Feel free to dig around in the great holy books of all three religions -- and probably most others but I know squat about them. You can find crazy shit in the lot of them that fucking psychos and retards believe.




edit: Check Leviticus 15:16-33 for the original point. That's part of the Pentateuch/Torah and in both Jewish and Christian dogma -- and is almost certainly the root of the Islamic restrictions too.
(, Mon 17 May 2010, 11:22, archived)
# Yeah.
This is why I hate anyone stupid enough to be religious.

They're like politicians - they're all the same. All religious people are judgemental, holier-than-thou idiots. The teaching of all religion is that it is right and anyone who believes otherwise is wrong and therefore a sinner. So anyone who tells me that they follow that religion is automatically telling me that they perceive me as a sinner and that I think incorrectly.
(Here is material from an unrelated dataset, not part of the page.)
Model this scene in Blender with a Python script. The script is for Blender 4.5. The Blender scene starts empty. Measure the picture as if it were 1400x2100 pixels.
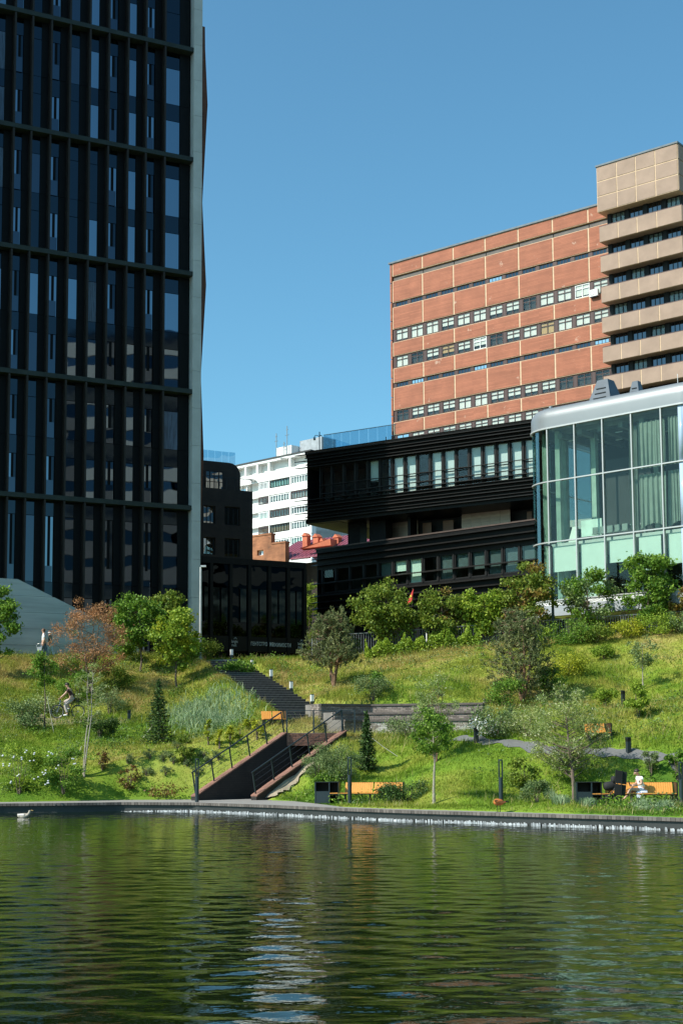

(, Mon 17 May 2010, 11:26, archived)
# What I find worse
is that they're immediately telling me that I'm wrong and stupid -- except that they're the ones who have swallowed something written in a book by a goatherder 3000 years ago and then will warp their interpretation of everything they encounter to force it to fit their beliefs. The sheer lack of critical thought depresses me much more than it angers me these days. I used to try and put forward what I saw as reason to people but I just gave up in the end. :(
(, Mon 17 May 2010, 11:28, archived)
# That reminds me
I have another meeting with the Tony Blair Faith Foundation today
(, Mon 17 May 2010, 11:29, archived)
# Hahahahahahahaha
(, Mon 17 May 2010, 11:30, archived)
# they obviously like you
remember to take a cork
(, Mon 17 May 2010, 11:31, archived)
# Fucking hypocrite! ;)
(, Mon 17 May 2010, 11:37, archived)
# Selling out is easy to do
It's not so hard to find a buyer for you
When money talks you're under its spell
Ah, but what do you have when there's nothing left to sell?
(, Mon 17 May 2010, 11:51, archived)
# It sounds to me like you're being more than a little bit judgemental and holier-than-thou yourself.
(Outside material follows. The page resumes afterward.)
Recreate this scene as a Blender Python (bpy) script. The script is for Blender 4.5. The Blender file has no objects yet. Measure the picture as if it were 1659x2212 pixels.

(, Mon 17 May 2010, 11:30, archived)
# Ah the classic "I know what you are but what am I?" argument
next it'll be "Atheism is just another religion"
(, Mon 17 May 2010, 12:00, archived)
# Now you're just projecting
I was minding my own business when all this came along.
(, Mon 17 May 2010, 12:07, archived)
# Sorry
just reliving almost every online religious debate I've had
(, Mon 17 May 2010, 12:13, archived)
# But this comes down to the individual again.
There are probably a lot more people who practice Christianity that believe in Science than don't. It depends how you apply your religion that is the issue. I have as much of an issue with miltant atheists shouting at people who may believe the teachings of a religion for being fools, despite not knowing why they practice their religion. Some people need guidance, and like the lessons that some religions teach. There is absolutely fuck all wrong with that. If you need a book written 2,000 years ago to help you deal with life, who the fuck is anyone to tell you you can't?
(, Mon 17 May 2010, 11:33, archived)
# I believe in Christianty
I tell my wife to shut the fuck up in Church and that I'm her head because she's the descendant of Eve and sinned first and was born of ME, whereas I am a descendant of Adam and was born of God and am her head just as God is MY head. I'll also divorce her if she ever fucks around on me and she'll be left to starve by the street so long as everyone else is a good Christian, but I'm perfectly free to fuck whoever I want to.